Eine Gruppe aus den Rostocker Werkstätten des Deutschen Roten Kreuzes für Menschen mit Behinderungen schaut sich interessiert in den Räumen der Plattenbauwohnung um. Olaf Kaniecki, einer der Verantwortlichen, steht in der Küche und erklärt, dass Familien zu DDR-Zeiten für die Einrichtung 7.000 Mark als zinslosen Ehekredit bekommen hätten. Auch für Kinder habe es entsprechende Kredite gegeben, erinnert er sich.

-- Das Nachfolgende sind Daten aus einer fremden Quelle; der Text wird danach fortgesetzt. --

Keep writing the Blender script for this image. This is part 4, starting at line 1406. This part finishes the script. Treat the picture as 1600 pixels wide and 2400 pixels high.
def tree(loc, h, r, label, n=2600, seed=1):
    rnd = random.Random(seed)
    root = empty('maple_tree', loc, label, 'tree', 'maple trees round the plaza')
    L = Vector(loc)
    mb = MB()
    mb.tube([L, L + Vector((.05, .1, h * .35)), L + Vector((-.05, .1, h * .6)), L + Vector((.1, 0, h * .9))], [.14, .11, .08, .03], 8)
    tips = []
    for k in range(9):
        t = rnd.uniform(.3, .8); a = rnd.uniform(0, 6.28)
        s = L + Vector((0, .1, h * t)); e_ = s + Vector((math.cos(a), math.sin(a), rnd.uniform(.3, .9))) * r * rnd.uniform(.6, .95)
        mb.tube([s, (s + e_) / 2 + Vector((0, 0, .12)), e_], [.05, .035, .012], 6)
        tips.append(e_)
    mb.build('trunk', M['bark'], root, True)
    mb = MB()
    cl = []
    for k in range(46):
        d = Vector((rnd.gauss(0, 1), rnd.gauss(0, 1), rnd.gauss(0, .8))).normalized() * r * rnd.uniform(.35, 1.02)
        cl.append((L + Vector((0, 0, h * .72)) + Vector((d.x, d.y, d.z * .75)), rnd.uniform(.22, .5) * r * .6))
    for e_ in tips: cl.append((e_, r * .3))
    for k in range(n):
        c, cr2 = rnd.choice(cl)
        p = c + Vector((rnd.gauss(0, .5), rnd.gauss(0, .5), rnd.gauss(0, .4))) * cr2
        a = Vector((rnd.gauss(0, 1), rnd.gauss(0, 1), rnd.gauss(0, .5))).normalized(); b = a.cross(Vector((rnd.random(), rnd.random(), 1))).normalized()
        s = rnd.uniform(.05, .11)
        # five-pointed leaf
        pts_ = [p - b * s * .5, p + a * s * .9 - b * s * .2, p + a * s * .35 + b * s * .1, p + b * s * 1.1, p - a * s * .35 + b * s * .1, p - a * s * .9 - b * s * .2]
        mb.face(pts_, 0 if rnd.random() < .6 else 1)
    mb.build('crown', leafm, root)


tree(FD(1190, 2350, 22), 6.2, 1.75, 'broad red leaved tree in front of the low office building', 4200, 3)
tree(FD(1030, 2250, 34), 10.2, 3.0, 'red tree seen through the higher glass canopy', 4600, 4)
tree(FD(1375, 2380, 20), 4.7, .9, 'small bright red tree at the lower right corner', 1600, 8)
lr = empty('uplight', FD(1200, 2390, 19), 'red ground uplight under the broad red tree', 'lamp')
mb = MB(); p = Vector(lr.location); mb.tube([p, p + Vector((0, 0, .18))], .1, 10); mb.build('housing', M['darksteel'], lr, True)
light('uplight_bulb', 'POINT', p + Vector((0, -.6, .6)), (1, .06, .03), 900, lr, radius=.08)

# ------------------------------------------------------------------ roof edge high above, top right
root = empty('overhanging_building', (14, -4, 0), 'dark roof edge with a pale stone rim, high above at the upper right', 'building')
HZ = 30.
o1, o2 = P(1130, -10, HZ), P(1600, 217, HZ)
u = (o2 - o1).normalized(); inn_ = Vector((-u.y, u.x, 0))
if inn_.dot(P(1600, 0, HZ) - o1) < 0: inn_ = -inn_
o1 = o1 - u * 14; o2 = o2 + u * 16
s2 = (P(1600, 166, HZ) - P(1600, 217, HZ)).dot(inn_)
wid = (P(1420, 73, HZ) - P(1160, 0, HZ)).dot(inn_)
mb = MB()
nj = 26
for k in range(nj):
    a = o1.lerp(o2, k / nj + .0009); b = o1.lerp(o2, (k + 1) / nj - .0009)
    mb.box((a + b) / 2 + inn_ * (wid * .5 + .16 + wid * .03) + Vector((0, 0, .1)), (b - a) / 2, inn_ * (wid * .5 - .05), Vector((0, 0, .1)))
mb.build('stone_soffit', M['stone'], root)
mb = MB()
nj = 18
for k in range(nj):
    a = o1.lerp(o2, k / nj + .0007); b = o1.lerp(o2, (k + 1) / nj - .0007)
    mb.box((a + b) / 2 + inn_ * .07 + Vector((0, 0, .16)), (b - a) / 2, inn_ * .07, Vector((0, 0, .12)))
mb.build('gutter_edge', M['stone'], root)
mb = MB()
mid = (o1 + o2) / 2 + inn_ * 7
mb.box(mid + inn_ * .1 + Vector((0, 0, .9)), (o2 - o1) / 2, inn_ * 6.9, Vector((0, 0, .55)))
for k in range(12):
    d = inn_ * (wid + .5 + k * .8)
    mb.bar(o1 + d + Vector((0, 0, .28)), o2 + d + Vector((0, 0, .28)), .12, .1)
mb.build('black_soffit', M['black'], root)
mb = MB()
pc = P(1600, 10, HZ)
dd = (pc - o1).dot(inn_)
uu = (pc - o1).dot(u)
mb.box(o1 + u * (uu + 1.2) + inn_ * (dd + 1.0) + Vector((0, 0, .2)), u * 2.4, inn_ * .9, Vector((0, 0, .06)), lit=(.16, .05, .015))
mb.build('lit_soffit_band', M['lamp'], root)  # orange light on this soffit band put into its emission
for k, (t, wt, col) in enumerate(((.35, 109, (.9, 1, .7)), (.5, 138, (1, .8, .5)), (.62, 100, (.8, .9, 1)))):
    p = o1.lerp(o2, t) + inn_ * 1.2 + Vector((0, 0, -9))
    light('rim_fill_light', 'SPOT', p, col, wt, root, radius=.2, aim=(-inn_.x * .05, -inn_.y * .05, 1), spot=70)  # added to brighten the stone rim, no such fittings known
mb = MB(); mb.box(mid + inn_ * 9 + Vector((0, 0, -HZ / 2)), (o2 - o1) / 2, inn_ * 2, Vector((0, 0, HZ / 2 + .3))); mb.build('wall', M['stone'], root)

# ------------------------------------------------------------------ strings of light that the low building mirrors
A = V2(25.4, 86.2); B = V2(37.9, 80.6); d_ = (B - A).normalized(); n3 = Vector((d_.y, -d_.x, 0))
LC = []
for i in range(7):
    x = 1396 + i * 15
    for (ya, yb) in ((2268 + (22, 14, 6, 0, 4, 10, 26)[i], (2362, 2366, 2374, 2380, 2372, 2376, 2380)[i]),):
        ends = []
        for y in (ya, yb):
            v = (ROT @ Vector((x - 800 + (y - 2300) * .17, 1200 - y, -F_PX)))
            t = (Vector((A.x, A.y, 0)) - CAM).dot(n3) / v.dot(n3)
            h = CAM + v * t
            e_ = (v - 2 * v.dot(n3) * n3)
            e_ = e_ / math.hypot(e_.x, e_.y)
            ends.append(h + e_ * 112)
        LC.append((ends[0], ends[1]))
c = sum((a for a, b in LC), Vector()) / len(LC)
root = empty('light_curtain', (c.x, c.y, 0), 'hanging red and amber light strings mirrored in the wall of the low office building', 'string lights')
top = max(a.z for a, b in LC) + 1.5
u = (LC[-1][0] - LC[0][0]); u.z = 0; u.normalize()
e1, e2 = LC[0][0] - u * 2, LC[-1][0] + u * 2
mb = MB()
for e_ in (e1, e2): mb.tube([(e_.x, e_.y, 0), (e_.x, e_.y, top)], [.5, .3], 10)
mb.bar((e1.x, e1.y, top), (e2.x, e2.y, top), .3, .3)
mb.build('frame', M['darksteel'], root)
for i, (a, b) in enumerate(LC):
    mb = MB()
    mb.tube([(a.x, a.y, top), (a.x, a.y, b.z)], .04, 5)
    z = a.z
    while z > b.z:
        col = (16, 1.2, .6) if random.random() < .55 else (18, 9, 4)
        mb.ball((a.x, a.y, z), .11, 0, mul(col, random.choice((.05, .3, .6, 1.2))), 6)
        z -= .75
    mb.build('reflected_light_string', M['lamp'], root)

Während sich das Publikum die Plattenbauwohnung anschaut, hält sich der Andrang anderswo in Grenzen: Nur einige Besucher und Besucherinnen bleiben an der halb geöffneten Tür der nachgebauten Gefängniszelle stehen, werfen einen Blick auf die karge Ausstattung mit einem schmalen Bett und einem Hocker und gehen weiter. Experten gehen von rund 200.000 politischen Gefangenen in der DDR aus, die Misshandlung von Gefangenen war weit verbreitet, wie die Bundeszentrale für politische Bildung schreibt.

Das privat geführte Museum beansprucht auf seiner Internetseite, Geschichte „lebendig, interaktiv und wissenschaftlich fundiert“ zu vermitteln. Besucher seien eingeladen, „Geschichte hautnah zu erleben“. Dabei gehe es um Themen wie Arbeit und Konsum oder Fragen nach dem, was sich die Menschen leisten konnten und was nicht oder wie sich der Mangel ausdrückte, erklärt der Direktor des Museums. Eine Rolle spielt auch der Umgang mit verbotener Westliteratur oder mit Spielen, die die Menschen unbedingt spielen wollten, die es aber nur im Westen gab wie Monopoly und Scrabble: „Da hat man Spiele nachgemacht, das sind Unikate, die das Leben in der DDR geschaffen hat.“

Das Thema Stasi-Überwachung und die Gefängniszelle kommen nur am Rand vor. Museumsleiter Godin spricht von einer „Gratwanderung“ zwischen Aufzeigen des Unrechtsstaats und Alltag, zwischen bunten Objekten und Erinnerung an Repression. Bunte Tapeten und das gemusterte Sofa in der Plattenbauwohnung geben ein heimeliges Gefühl - und sind dennoch von Informationen eingerahmt, die jeden Anschein von Gemütlichkeit vergehen lassen: Besucher erfahren dort etwa, wie westliche und somit verbotene Literatur im „Giftschrank“ des Bücherregals verschwand oder zumindest in die zweite Reihe rückte, um sie selbst vor Freunden zu verbergen - denn diese konnte Stasi-Mitarbeiter sein.

Die Dauer- und Sonderausstellungen des DDR Museums werden aus einer Sammlung mit rund 360.000 Objekten bestückt. Im Februar 2025 soll dafür ein neues Depot in Berlin-Marzahn eröffnet werden.